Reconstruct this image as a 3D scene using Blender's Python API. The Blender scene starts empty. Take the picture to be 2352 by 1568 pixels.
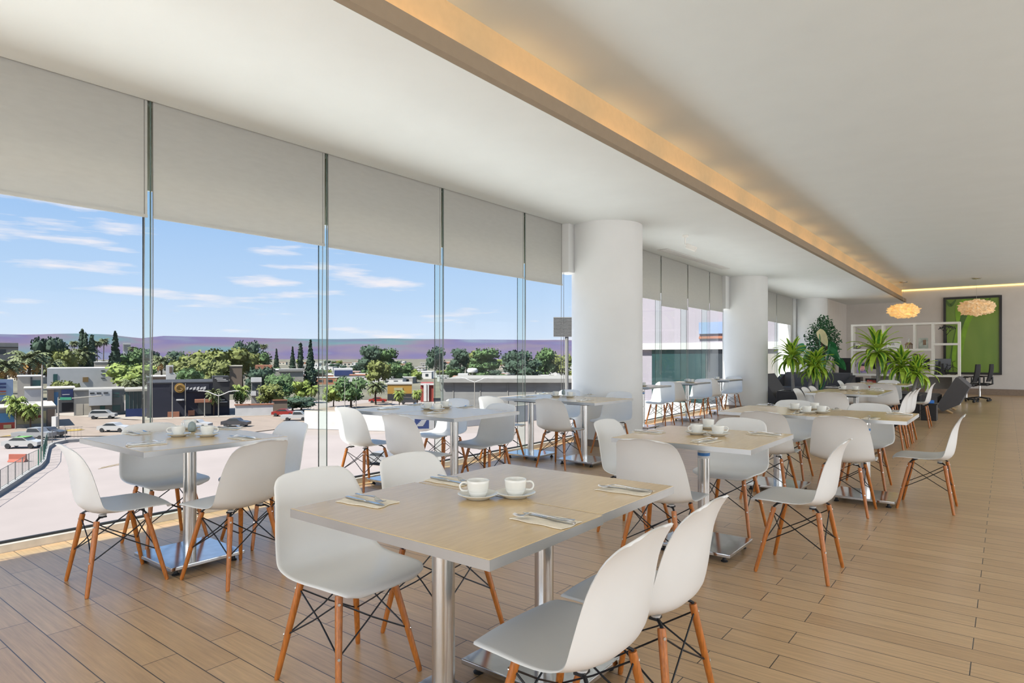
import bpy, bmesh, math, random
from mathutils import Vector, Matrix, Euler, noise
import numpy as np
PI = math.pi
C = bpy.context.scene.collection
SC = bpy.context.scene
R = math.radians

# ------------------------------------------------------------------ camera, world, sun, big lights, exposure
F, HZ, CX, YAW, HC = 1453.0, 818.0, 1176.0, R(38.0), 1.28     # calibrated on a 2352x1568 frame
cam = bpy.data.cameras.new('camera'); cam_o = bpy.data.objects.new('camera', cam); C.objects.link(cam_o)
cam.sensor_width = 36.0; cam.lens = F / 2352 * 36.0; cam.shift_y = (HZ - 784.0) / 2352.0
cam.clip_start = 0.05; cam.clip_end = 12000
cam_o.location = (0, 0, HC); cam_o.rotation_euler = (R(90), 0, YAW)
SC.camera = cam_o
SC.view_settings.view_transform = 'Standard'; SC.view_settings.look = 'None'
SC.view_settings.gamma = 1.0; SC.view_settings.use_curve_mapping = False
SC.view_settings.exposure = 0.1
cy = SC.cycles
cy.max_bounces = 8; cy.diffuse_bounces = 4; cy.glossy_bounces = 3; cy.transmission_bounces = 4; cy.transparent_max_bounces = 14
cy.caustics_reflective = False; cy.caustics_refractive = False; cy.sample_clamp_indirect = 6.0

def NT(m): return m.node_tree.nodes, m.node_tree.links
def ramp(n, stops):
    r = n.new('ShaderNodeValToRGB')
    while len(r.color_ramp.elements) < len(stops): r.color_ramp.elements.new(0.5)
    for e, (p, c) in zip(r.color_ramp.elements, stops):
        e.position = p; e.color = (*c, 1) if len(c) == 3 else c
    return r

w = bpy.data.worlds.new('sky'); SC.world = w; w.use_nodes = True
wn, wl = NT(w); wn.clear()
wo = wn.new('ShaderNodeOutputWorld'); bg = wn.new('ShaderNodeBackground'); wl.new(bg.outputs[0], wo.inputs[0])
tc = wn.new('ShaderNodeTexCoord'); sx = wn.new('ShaderNodeSeparateXYZ'); wl.new(tc.outputs['Generated'], sx.inputs[0])
gr = ramp(wn, [(0.0, (.72, .80, .92)), (.035, (.62, .74, .92)), (.09, (.50, .67, .91)), (.20, (.35, .55, .87)), (.35, (.24, .44, .82)), (1.0, (.22, .42, .80))])
wl.new(sx.outputs['Z'], gr.inputs[0])
mp = wn.new('ShaderNodeMapping'); mp.inputs['Scale'].default_value = (3.2, 3.2, 26.0); mp.inputs['Location'].default_value = (1.3, .4, 2.2)
wl.new(tc.outputs['Generated'], mp.inputs[0])
nz = wn.new('ShaderNodeTexNoise'); nz.inputs['Scale'].default_value = 1.9; nz.inputs['Detail'].default_value = 7; nz.inputs['Roughness'].default_value = .55
wl.new(mp.outputs[0], nz.inputs['Vector'])
cr = ramp(wn, [(.565, (0, 0, 0)), (.70, (.85, .85, .85))]); wl.new(nz.outputs['Fac'], cr.inputs[0])
mx = wn.new('ShaderNodeMixRGB'); wl.new(cr.outputs[0], mx.inputs[0]); wl.new(gr.outputs[0], mx.inputs[1]); mx.inputs[2].default_value = (.93, .87, .90, 1)
wl.new(mx.outputs[0], bg.inputs[0]); bg.inputs[1].default_value = 1.0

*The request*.
Copy out each line word for word, please, skipping the images.

*Solution below*.
Reconstruct this image as a 3D scene using Blender's Python API. The Blender scene starts empty. Take the picture to be 2352 by 1568 pixels.
import bpy, bmesh, math, random
from mathutils import Vector, Matrix, Euler, noise
import numpy as np
PI = math.pi
C = bpy.context.scene.collection
SC = bpy.context.scene
R = math.radians

# ------------------------------------------------------------------ camera, world, sun, big lights, exposure
F, HZ, CX, YAW, HC = 1453.0, 818.0, 1176.0, R(38.0), 1.28     # calibrated on a 2352x1568 frame
cam = bpy.data.cameras.new('camera'); cam_o = bpy.data.objects.new('camera', cam); C.objects.link(cam_o)
cam.sensor_width = 36.0; cam.lens = F / 2352 * 36.0; cam.shift_y = (HZ - 784.0) / 2352.0
cam.clip_start = 0.05; cam.clip_end = 12000
cam_o.location = (0, 0, HC); cam_o.rotation_euler = (R(90), 0, YAW)
SC.camera = cam_o
SC.view_settings.view_transform = 'Standard'; SC.view_settings.look = 'None'
SC.view_settings.gamma = 1.0; SC.view_settings.use_curve_mapping = False
SC.view_settings.exposure = 0.1
cy = SC.cycles
cy.max_bounces = 8; cy.diffuse_bounces = 4; cy.glossy_bounces = 3; cy.transmission_bounces = 4; cy.transparent_max_bounces = 14
cy.caustics_reflective = False; cy.caustics_refractive = False; cy.sample_clamp_indirect = 6.0

def NT(m): return m.node_tree.nodes, m.node_tree.links
def ramp(n, stops):
    r = n.new('ShaderNodeValToRGB')
    while len(r.color_ramp.elements) < len(stops): r.color_ramp.elements.new(0.5)
    for e, (p, c) in zip(r.color_ramp.elements, stops):
        e.position = p; e.color = (*c, 1) if len(c) == 3 else c
    return r

w = bpy.data.worlds.new('sky'); SC.world = w; w.use_nodes = True
wn, wl = NT(w); wn.clear()
wo = wn.new('ShaderNodeOutputWorld'); bg = wn.new('ShaderNodeBackground'); wl.new(bg.outputs[0], wo.inputs[0])
tc = wn.new('ShaderNodeTexCoord'); sx = wn.new('ShaderNodeSeparateXYZ'); wl.new(tc.outputs['Generated'], sx.inputs[0])
gr = ramp(wn, [(0.0, (.72, .80, .92)), (.035, (.62, .74, .92)), (.09, (.50, .67, .91)), (.20, (.35, .55, .87)), (.35, (.24, .44, .82)), (1.0, (.22, .42, .80))])
wl.new(sx.outputs['Z'], gr.inputs[0])
mp = wn.new('ShaderNodeMapping'); mp.inputs['Scale'].default_value = (3.2, 3.2, 26.0); mp.inputs['Location'].default_value = (1.3, .4, 2.2)
wl.new(tc.outputs['Generated'], mp.inputs[0])
nz = wn.new('ShaderNodeTexNoise'); nz.inputs['Scale'].default_value = 1.9; nz.inputs['Detail'].default_value = 7; nz.inputs['Roughness'].default_value = .55
wl.new(mp.outputs[0], nz.inputs['Vector'])
cr = ramp(wn, [(.565, (0, 0, 0)), (.70, (.85, .85, .85))]); wl.new(nz.outputs['Fac'], cr.inputs[0])
mx = wn.new('ShaderNodeMixRGB'); wl.new(cr.outputs[0], mx.inputs[0]); wl.new(gr.outputs[0], mx.inputs[1]); mx.inputs[2].default_value = (.93, .87, .90, 1)
wl.new(mx.outputs[0], bg.inputs[0]); bg.inputs[1].default_value = 1.0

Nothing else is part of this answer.